◆ Challenge ◆
Repeat only the lines running from the beginning of the material through the line that contains "from mathutils import Vector, Matrix".

--- --- ---

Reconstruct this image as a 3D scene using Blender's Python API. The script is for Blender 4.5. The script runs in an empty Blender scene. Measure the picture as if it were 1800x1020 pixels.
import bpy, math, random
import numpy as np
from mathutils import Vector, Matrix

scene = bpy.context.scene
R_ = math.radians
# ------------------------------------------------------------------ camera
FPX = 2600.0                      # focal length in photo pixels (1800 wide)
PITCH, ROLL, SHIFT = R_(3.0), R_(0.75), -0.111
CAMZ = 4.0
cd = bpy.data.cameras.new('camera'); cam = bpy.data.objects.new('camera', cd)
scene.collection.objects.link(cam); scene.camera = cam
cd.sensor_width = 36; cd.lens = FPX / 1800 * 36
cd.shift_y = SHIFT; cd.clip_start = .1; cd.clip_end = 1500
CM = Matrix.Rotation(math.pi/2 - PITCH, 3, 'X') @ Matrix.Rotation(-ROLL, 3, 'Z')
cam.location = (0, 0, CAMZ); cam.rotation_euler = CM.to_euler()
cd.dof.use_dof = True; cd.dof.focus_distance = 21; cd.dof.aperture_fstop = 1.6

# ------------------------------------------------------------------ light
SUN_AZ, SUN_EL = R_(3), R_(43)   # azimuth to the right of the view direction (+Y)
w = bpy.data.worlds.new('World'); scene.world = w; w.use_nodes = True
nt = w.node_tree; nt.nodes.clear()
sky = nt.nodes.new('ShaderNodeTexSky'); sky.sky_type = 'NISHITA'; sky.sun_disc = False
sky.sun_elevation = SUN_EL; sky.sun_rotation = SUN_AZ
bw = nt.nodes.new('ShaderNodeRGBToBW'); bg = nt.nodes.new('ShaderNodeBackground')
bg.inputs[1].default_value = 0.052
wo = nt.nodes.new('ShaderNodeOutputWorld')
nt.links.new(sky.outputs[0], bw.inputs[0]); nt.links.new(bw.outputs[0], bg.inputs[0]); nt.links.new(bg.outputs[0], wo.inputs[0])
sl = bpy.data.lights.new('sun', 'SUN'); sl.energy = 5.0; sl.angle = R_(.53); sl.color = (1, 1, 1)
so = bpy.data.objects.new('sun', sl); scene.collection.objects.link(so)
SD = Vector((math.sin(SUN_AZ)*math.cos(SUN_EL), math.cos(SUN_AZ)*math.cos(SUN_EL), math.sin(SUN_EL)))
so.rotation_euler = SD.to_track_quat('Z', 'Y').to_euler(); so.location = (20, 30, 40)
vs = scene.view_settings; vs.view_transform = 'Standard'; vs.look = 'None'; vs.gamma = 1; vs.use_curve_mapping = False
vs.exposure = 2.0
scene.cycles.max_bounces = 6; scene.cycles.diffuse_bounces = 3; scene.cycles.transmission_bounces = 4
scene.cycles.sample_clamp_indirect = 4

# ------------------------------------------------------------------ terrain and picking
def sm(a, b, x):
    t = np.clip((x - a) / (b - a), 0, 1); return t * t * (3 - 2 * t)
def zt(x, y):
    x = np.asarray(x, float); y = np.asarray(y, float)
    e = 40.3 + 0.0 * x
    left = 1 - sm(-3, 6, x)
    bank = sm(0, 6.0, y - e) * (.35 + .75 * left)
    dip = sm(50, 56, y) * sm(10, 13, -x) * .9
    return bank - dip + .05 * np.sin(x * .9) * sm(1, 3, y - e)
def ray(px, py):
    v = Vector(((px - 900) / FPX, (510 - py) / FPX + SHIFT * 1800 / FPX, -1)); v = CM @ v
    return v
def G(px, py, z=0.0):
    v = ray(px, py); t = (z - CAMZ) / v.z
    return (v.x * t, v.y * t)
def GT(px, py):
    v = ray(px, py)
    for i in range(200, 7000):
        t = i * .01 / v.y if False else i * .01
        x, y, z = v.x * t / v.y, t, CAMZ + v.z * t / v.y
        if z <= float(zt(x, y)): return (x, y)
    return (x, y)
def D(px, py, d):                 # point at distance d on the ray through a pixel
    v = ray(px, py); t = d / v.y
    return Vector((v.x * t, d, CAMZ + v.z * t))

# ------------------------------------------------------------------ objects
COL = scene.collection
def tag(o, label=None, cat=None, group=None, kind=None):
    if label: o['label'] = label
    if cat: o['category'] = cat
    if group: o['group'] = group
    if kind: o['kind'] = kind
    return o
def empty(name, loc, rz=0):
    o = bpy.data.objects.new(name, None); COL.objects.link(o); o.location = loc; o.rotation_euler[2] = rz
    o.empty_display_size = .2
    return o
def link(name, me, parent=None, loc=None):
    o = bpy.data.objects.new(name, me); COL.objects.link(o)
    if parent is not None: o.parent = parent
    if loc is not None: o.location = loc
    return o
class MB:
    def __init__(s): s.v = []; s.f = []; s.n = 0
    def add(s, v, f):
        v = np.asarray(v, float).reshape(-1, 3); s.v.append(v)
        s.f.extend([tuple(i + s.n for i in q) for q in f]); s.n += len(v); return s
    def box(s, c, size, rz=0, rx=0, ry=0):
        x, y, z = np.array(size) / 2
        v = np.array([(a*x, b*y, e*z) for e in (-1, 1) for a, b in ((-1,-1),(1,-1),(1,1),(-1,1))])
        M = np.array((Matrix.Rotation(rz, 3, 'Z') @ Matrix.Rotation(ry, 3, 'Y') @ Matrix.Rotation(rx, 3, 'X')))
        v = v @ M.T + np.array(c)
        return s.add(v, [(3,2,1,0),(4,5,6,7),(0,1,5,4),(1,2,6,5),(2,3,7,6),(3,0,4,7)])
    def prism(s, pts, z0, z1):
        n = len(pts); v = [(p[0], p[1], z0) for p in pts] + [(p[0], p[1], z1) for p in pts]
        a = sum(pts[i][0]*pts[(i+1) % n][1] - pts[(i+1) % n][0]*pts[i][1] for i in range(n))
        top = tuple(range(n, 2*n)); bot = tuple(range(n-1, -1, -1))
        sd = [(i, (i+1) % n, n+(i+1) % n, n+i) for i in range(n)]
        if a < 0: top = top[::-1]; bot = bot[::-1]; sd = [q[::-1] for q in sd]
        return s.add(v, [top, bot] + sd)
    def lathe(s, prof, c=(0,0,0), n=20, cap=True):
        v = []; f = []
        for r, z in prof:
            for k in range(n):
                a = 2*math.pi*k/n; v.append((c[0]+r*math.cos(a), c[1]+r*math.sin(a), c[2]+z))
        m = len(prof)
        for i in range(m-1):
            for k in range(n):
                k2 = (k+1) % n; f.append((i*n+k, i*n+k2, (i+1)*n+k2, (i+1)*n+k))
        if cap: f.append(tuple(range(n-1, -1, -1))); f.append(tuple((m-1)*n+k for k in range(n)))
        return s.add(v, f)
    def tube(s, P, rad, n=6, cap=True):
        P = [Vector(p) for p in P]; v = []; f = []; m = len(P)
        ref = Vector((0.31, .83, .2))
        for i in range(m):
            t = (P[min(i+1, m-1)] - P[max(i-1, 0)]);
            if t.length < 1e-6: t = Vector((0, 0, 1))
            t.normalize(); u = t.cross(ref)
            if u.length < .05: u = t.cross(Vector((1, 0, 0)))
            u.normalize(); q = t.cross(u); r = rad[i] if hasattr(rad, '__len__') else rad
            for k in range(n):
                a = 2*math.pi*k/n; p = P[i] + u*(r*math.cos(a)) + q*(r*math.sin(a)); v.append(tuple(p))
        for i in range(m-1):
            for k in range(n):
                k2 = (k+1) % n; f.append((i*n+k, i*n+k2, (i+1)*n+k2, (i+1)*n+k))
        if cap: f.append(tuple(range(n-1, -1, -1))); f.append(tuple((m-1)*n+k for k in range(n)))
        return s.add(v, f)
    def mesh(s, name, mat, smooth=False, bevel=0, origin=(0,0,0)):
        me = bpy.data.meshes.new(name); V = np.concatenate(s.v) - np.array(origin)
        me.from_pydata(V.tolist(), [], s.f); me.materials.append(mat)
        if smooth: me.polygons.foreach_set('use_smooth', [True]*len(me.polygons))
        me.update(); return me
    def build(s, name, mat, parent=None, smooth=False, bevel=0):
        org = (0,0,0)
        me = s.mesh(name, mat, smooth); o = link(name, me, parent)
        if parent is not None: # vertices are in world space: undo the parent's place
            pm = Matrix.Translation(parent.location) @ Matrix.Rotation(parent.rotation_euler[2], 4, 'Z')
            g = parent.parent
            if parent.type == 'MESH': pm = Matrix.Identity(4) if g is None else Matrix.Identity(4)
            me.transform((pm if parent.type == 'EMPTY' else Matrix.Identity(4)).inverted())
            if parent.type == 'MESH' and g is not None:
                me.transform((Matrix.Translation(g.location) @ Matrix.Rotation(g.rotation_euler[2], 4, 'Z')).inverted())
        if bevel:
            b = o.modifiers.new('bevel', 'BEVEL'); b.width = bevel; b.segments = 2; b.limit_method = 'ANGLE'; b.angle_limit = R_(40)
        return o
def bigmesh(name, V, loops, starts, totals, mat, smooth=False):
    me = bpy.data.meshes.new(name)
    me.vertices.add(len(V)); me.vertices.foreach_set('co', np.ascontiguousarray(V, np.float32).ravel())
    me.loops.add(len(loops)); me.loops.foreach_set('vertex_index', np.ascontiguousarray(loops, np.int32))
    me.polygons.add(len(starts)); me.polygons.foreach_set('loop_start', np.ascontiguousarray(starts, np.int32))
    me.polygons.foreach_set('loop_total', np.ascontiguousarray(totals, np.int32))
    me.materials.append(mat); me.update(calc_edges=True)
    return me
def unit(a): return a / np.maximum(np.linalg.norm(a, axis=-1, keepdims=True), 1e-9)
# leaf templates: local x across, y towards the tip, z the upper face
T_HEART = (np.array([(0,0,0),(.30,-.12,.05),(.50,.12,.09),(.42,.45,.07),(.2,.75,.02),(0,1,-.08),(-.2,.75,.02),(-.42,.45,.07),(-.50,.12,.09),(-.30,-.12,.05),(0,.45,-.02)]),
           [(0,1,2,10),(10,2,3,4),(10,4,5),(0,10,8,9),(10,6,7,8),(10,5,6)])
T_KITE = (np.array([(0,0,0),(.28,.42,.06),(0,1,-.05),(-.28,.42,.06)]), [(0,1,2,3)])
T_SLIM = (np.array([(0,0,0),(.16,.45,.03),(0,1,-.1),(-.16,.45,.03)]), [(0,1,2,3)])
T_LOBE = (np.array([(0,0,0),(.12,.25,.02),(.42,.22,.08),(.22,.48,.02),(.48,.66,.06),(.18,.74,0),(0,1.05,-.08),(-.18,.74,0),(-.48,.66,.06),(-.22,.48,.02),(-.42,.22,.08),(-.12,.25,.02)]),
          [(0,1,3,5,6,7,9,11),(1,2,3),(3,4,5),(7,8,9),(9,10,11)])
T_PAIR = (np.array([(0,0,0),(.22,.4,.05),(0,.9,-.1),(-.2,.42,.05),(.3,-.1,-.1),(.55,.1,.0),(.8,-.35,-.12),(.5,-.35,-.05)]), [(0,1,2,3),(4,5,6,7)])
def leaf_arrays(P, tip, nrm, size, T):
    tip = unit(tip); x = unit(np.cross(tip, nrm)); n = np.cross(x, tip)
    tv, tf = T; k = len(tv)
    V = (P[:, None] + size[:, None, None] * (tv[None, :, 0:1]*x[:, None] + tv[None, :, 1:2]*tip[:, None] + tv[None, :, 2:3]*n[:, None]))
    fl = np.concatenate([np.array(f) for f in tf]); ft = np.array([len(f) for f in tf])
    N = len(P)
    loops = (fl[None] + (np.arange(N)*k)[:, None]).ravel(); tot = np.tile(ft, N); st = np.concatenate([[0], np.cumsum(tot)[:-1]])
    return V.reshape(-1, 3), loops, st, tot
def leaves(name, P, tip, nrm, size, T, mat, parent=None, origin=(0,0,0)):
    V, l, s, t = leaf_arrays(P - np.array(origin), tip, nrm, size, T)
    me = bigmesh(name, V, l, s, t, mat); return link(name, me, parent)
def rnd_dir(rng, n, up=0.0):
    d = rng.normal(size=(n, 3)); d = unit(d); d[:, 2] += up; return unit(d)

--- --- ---

◆ Reply ◆
Reconstruct this image as a 3D scene using Blender's Python API. The script is for Blender 4.5. The script runs in an empty Blender scene. Measure the picture as if it were 1800x1020 pixels.
import bpy, math, random
import numpy as np
from mathutils import Vector, Matrix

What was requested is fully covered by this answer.